Return the listing below word for word.

▶ _Recorded data_:

=======

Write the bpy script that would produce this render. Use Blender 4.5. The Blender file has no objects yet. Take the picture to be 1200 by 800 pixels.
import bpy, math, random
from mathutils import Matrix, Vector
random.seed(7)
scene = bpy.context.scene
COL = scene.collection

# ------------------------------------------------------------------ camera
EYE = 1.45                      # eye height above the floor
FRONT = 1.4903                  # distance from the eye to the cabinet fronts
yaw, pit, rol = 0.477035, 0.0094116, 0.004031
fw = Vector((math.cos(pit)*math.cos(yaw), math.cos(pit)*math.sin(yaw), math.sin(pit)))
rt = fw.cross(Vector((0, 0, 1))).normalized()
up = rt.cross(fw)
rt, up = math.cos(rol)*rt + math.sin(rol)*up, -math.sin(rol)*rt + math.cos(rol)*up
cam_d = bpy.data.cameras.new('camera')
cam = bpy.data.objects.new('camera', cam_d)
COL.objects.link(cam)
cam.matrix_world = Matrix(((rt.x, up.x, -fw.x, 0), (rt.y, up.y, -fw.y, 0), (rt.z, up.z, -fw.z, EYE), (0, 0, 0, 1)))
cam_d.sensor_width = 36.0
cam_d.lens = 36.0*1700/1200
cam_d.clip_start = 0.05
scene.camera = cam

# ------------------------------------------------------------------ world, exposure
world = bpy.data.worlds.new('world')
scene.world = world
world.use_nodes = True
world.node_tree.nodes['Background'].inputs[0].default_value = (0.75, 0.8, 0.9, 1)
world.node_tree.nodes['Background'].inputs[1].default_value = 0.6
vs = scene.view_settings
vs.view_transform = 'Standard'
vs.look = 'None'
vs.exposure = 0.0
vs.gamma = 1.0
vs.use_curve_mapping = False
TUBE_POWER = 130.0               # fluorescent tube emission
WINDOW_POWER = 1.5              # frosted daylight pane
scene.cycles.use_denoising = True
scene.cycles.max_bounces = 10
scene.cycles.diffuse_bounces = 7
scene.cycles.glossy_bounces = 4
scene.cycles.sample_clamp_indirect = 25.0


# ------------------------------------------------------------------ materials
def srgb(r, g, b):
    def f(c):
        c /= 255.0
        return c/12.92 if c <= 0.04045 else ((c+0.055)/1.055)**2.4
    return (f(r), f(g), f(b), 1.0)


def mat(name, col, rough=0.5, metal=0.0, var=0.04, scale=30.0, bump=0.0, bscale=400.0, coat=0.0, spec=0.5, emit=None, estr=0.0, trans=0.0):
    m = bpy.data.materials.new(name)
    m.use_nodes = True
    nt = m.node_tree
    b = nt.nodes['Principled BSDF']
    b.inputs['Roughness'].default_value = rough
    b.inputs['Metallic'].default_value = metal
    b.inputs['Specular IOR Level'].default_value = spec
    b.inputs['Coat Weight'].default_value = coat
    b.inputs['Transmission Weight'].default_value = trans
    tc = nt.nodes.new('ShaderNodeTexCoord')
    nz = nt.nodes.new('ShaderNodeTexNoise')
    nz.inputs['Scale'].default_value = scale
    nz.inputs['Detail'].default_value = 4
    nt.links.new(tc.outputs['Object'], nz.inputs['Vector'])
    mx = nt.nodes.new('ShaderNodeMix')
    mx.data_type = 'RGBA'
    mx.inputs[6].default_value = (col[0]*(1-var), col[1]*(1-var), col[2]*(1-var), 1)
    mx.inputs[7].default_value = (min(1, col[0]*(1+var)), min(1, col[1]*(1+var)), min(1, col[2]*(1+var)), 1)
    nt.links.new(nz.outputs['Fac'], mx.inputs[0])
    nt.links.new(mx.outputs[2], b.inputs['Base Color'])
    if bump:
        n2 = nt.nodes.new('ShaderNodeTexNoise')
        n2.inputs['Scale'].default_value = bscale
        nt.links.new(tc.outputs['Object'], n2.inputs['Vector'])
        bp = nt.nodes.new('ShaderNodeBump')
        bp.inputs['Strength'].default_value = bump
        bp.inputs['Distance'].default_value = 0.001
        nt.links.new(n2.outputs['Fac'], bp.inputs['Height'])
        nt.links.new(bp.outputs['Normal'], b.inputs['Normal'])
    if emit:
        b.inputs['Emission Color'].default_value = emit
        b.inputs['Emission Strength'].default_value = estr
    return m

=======

▶ _Result below_:
Write the bpy script that would produce this render. Use Blender 4.5. The Blender file has no objects yet. Take the picture to be 1200 by 800 pixels.
import bpy, math, random
from mathutils import Matrix, Vector
random.seed(7)
scene = bpy.context.scene
COL = scene.collection

# ------------------------------------------------------------------ camera
EYE = 1.45                      # eye height above the floor
FRONT = 1.4903                  # distance from the eye to the cabinet fronts
yaw, pit, rol = 0.477035, 0.0094116, 0.004031
fw = Vector((math.cos(pit)*math.cos(yaw), math.cos(pit)*math.sin(yaw), math.sin(pit)))
rt = fw.cross(Vector((0, 0, 1))).normalized()
up = rt.cross(fw)
rt, up = math.cos(rol)*rt + math.sin(rol)*up, -math.sin(rol)*rt + math.cos(rol)*up
cam_d = bpy.data.cameras.new('camera')
cam = bpy.data.objects.new('camera', cam_d)
COL.objects.link(cam)
cam.matrix_world = Matrix(((rt.x, up.x, -fw.x, 0), (rt.y, up.y, -fw.y, 0), (rt.z, up.z, -fw.z, EYE), (0, 0, 0, 1)))
cam_d.sensor_width = 36.0
cam_d.lens = 36.0*1700/1200
cam_d.clip_start = 0.05
scene.camera = cam

# ------------------------------------------------------------------ world, exposure
world = bpy.data.worlds.new('world')
scene.world = world
world.use_nodes = True
world.node_tree.nodes['Background'].inputs[0].default_value = (0.75, 0.8, 0.9, 1)
world.node_tree.nodes['Background'].inputs[1].default_value = 0.6
vs = scene.view_settings
vs.view_transform = 'Standard'
vs.look = 'None'
vs.exposure = 0.0
vs.gamma = 1.0
vs.use_curve_mapping = False
TUBE_POWER = 130.0               # fluorescent tube emission
WINDOW_POWER = 1.5              # frosted daylight pane
scene.cycles.use_denoising = True
scene.cycles.max_bounces = 10
scene.cycles.diffuse_bounces = 7
scene.cycles.glossy_bounces = 4
scene.cycles.sample_clamp_indirect = 25.0


# ------------------------------------------------------------------ materials
def srgb(r, g, b):
    def f(c):
        c /= 255.0
        return c/12.92 if c <= 0.04045 else ((c+0.055)/1.055)**2.4
    return (f(r), f(g), f(b), 1.0)


def mat(name, col, rough=0.5, metal=0.0, var=0.04, scale=30.0, bump=0.0, bscale=400.0, coat=0.0, spec=0.5, emit=None, estr=0.0, trans=0.0):
    m = bpy.data.materials.new(name)
    m.use_nodes = True
    nt = m.node_tree
    b = nt.nodes['Principled BSDF']
    b.inputs['Roughness'].default_value = rough
    b.inputs['Metallic'].default_value = metal
    b.inputs['Specular IOR Level'].default_value = spec
    b.inputs['Coat Weight'].default_value = coat
    b.inputs['Transmission Weight'].default_value = trans
    tc = nt.nodes.new('ShaderNodeTexCoord')
    nz = nt.nodes.new('ShaderNodeTexNoise')
    nz.inputs['Scale'].default_value = scale
    nz.inputs['Detail'].default_value = 4
    nt.links.new(tc.outputs['Object'], nz.inputs['Vector'])
    mx = nt.nodes.new('ShaderNodeMix')
    mx.data_type = 'RGBA'
    mx.inputs[6].default_value = (col[0]*(1-var), col[1]*(1-var), col[2]*(1-var), 1)
    mx.inputs[7].default_value = (min(1, col[0]*(1+var)), min(1, col[1]*(1+var)), min(1, col[2]*(1+var)), 1)
    nt.links.new(nz.outputs['Fac'], mx.inputs[0])
    nt.links.new(mx.outputs[2], b.inputs['Base Color'])
    if bump:
        n2 = nt.nodes.new('ShaderNodeTexNoise')
        n2.inputs['Scale'].default_value = bscale
        nt.links.new(tc.outputs['Object'], n2.inputs['Vector'])
        bp = nt.nodes.new('ShaderNodeBump')
        bp.inputs['Strength'].default_value = bump
        bp.inputs['Distance'].default_value = 0.001
        nt.links.new(n2.outputs['Fac'], bp.inputs['Height'])
        nt.links.new(bp.outputs['Normal'], b.inputs['Normal'])
    if emit:
        b.inputs['Emission Color'].default_value = emit
        b.inputs['Emission Strength'].default_value = estr
    return m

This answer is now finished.